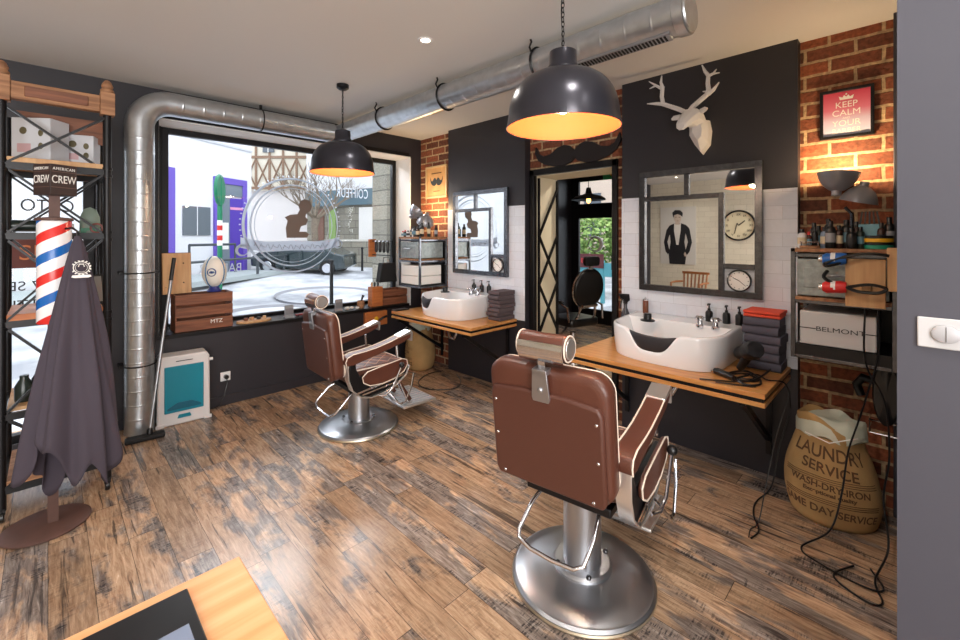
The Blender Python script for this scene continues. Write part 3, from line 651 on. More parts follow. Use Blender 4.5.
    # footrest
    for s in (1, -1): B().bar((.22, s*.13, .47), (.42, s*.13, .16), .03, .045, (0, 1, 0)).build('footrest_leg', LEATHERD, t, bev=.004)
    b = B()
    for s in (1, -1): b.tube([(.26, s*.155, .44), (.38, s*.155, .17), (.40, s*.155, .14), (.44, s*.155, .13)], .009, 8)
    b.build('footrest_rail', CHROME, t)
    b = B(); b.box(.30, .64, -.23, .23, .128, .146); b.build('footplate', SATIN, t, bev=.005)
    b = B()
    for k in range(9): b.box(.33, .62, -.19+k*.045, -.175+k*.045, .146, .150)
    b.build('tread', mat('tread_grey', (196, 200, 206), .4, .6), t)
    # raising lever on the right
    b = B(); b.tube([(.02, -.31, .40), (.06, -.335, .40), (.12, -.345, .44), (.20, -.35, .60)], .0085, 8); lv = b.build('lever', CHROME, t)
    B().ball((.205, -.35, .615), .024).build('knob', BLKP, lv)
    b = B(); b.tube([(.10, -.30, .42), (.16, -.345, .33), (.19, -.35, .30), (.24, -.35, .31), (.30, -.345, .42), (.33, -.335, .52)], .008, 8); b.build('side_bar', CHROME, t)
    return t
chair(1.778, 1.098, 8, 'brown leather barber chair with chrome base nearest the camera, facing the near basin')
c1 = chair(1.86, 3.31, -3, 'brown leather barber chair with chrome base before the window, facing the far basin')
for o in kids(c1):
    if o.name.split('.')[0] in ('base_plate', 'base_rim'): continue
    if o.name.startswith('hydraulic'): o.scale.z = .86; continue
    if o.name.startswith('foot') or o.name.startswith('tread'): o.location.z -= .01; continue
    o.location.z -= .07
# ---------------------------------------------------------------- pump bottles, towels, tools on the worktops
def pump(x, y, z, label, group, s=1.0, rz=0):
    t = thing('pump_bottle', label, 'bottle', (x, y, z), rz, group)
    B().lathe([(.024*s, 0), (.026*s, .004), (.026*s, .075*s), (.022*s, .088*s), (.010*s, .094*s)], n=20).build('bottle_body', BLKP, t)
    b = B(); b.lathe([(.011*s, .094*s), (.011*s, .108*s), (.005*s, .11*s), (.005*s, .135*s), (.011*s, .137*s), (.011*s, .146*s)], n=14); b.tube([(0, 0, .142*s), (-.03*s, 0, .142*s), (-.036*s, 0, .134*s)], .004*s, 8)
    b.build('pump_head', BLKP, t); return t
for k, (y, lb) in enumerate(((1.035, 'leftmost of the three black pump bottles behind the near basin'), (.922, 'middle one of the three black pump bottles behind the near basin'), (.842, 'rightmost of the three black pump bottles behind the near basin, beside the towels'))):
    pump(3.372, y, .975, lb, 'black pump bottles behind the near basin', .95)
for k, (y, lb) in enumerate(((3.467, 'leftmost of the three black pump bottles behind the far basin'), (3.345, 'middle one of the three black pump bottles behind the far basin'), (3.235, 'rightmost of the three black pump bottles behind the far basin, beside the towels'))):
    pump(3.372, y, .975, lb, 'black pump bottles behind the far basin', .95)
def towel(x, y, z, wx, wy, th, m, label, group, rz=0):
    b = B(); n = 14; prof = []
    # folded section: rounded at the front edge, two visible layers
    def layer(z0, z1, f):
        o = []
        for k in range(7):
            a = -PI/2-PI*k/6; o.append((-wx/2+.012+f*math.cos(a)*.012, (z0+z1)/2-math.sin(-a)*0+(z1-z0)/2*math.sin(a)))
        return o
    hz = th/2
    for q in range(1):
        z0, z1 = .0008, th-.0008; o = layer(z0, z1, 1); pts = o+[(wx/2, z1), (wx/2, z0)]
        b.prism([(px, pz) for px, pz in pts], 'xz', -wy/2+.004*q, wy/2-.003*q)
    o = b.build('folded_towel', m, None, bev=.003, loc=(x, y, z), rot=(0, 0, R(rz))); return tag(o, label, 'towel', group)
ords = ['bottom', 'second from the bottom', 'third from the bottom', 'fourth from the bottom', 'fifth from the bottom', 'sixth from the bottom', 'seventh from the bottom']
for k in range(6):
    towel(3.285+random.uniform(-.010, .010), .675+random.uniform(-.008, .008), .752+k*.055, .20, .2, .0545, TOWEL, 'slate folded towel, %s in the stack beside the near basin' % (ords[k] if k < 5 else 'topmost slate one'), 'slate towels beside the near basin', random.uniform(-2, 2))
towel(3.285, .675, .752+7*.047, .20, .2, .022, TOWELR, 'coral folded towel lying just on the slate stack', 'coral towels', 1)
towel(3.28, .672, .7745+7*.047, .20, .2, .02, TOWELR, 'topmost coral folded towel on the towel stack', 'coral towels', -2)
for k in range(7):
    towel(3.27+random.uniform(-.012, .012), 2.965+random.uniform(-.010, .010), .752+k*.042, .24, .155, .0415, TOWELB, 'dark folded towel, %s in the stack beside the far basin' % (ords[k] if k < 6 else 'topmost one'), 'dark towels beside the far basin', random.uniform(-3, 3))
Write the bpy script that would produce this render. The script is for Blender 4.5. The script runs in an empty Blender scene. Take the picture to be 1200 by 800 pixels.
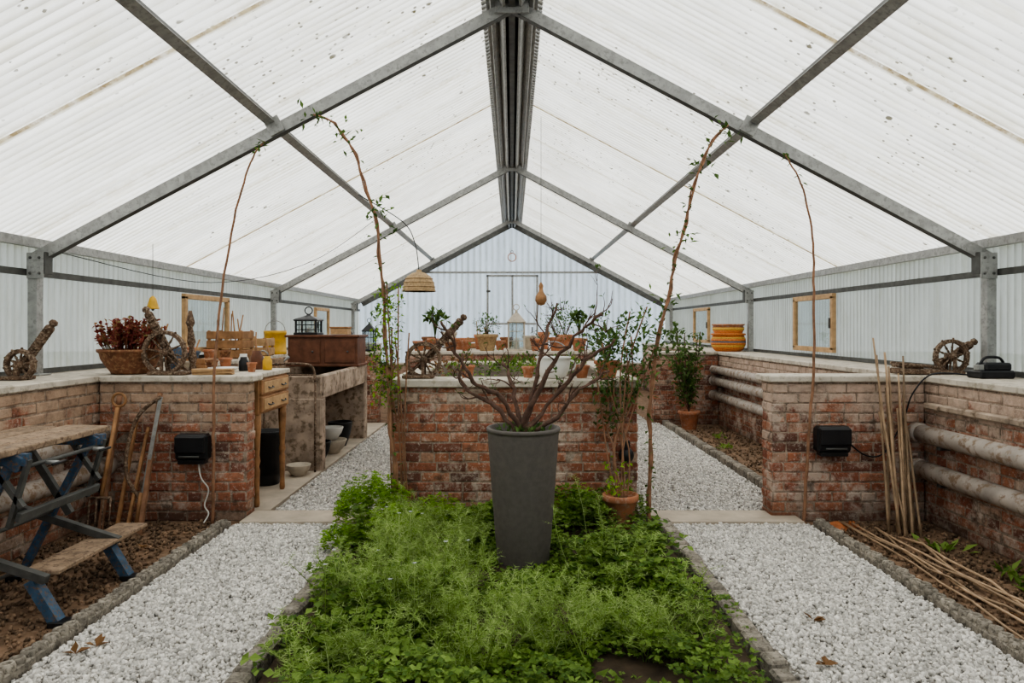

--*--

> **GIVEN INSTRUCTION**:
The records above must be printed exactly; the pictures stay out.

> **WRITTEN ANSWER**:
The Blender Python script for this scene continues. Write part 3, from line 651 on. More parts follow. Use Blender 4.5.
    # footrest
    for s in (1, -1): B().bar((.22, s*.13, .47), (.42, s*.13, .16), .03, .045, (0, 1, 0)).build('footrest_leg', LEATHERD, t, bev=.004)
    b = B()
    for s in (1, -1): b.tube([(.26, s*.155, .44), (.38, s*.155, .17), (.40, s*.155, .14), (.44, s*.155, .13)], .009, 8)
    b.build('footrest_rail', CHROME, t)
    b = B(); b.box(.30, .64, -.23, .23, .128, .146); b.build('footplate', SATIN, t, bev=.005)
    b = B()
    for k in range(9): b.box(.33, .62, -.19+k*.045, -.175+k*.045, .146, .150)
    b.build('tread', mat('tread_grey', (196, 200, 206), .4, .6), t)
    # raising lever on the right
    b = B(); b.tube([(.02, -.31, .40), (.06, -.335, .40), (.12, -.345, .44), (.20, -.35, .60)], .0085, 8); lv = b.build('lever', CHROME, t)
    B().ball((.205, -.35, .615), .024).build('knob', BLKP, lv)
    b = B(); b.tube([(.10, -.30, .42), (.16, -.345, .33), (.19, -.35, .30), (.24, -.35, .31), (.30, -.345, .42), (.33, -.335, .52)], .008, 8); b.build('side_bar', CHROME, t)
    return t
chair(1.778, 1.098, 8, 'brown leather barber chair with chrome base nearest the camera, facing the near basin')
c1 = chair(1.86, 3.31, -3, 'brown leather barber chair with chrome base before the window, facing the far basin')
for o in kids(c1):
    if o.name.split('.')[0] in ('base_plate', 'base_rim'): continue
    if o.name.startswith('hydraulic'): o.scale.z = .86; continue
    if o.name.startswith('foot') or o.name.startswith('tread'): o.location.z -= .01; continue
    o.location.z -= .07
# ---------------------------------------------------------------- pump bottles, towels, tools on the worktops
def pump(x, y, z, label, group, s=1.0, rz=0):
    t = thing('pump_bottle', label, 'bottle', (x, y, z), rz, group)
    B().lathe([(.024*s, 0), (.026*s, .004), (.026*s, .075*s), (.022*s, .088*s), (.010*s, .094*s)], n=20).build('bottle_body', BLKP, t)
    b = B(); b.lathe([(.011*s, .094*s), (.011*s, .108*s), (.005*s, .11*s), (.005*s, .135*s), (.011*s, .137*s), (.011*s, .146*s)], n=14); b.tube([(0, 0, .142*s), (-.03*s, 0, .142*s), (-.036*s, 0, .134*s)], .004*s, 8)
    b.build('pump_head', BLKP, t); return t
for k, (y, lb) in enumerate(((1.035, 'leftmost of the three black pump bottles behind the near basin'), (.922, 'middle one of the three black pump bottles behind the near basin'), (.842, 'rightmost of the three black pump bottles behind the near basin, beside the towels'))):
    pump(3.372, y, .975, lb, 'black pump bottles behind the near basin', .95)
for k, (y, lb) in enumerate(((3.467, 'leftmost of the three black pump bottles behind the far basin'), (3.345, 'middle one of the three black pump bottles behind the far basin'), (3.235, 'rightmost of the three black pump bottles behind the far basin, beside the towels'))):
    pump(3.372, y, .975, lb, 'black pump bottles behind the far basin', .95)
def towel(x, y, z, wx, wy, th, m, label, group, rz=0):
    b = B(); n = 14; prof = []
    # folded section: rounded at the front edge, two visible layers
    def layer(z0, z1, f):
        o = []
        for k in range(7):
            a = -PI/2-PI*k/6; o.append((-wx/2+.012+f*math.cos(a)*.012, (z0+z1)/2-math.sin(-a)*0+(z1-z0)/2*math.sin(a)))
        return o
    hz = th/2
    for q in range(1):
        z0, z1 = .0008, th-.0008; o = layer(z0, z1, 1); pts = o+[(wx/2, z1), (wx/2, z0)]
        b.prism([(px, pz) for px, pz in pts], 'xz', -wy/2+.004*q, wy/2-.003*q)
    o = b.build('folded_towel', m, None, bev=.003, loc=(x, y, z), rot=(0, 0, R(rz))); return tag(o, label, 'towel', group)
ords = ['bottom', 'second from the bottom', 'third from the bottom', 'fourth from the bottom', 'fifth from the bottom', 'sixth from the bottom', 'seventh from the bottom']
for k in range(6):
    towel(3.285+random.uniform(-.010, .010), .675+random.uniform(-.008, .008), .752+k*.055, .20, .2, .0545, TOWEL, 'slate folded towel, %s in the stack beside the near basin' % (ords[k] if k < 5 else 'topmost slate one'), 'slate towels beside the near basin', random.uniform(-2, 2))
towel(3.285, .675, .752+7*.047, .20, .2, .022, TOWELR, 'coral folded towel lying just on the slate stack', 'coral towels', 1)
towel(3.28, .672, .7745+7*.047, .20, .2, .02, TOWELR, 'topmost coral folded towel on the towel stack', 'coral towels', -2)
for k in range(7):
    towel(3.27+random.uniform(-.012, .012), 2.965+random.uniform(-.010, .010), .752+k*.042, .24, .155, .0415, TOWELB, 'dark folded towel, %s in the stack beside the far basin' % (ords[k] if k < 6 else 'topmost one'), 'dark towels beside the far basin', random.uniform(-3, 3))
Write the bpy script that would produce this render. The script is for Blender 4.5. The script runs in an empty Blender scene. Take the picture to be 1200 by 800 pixels.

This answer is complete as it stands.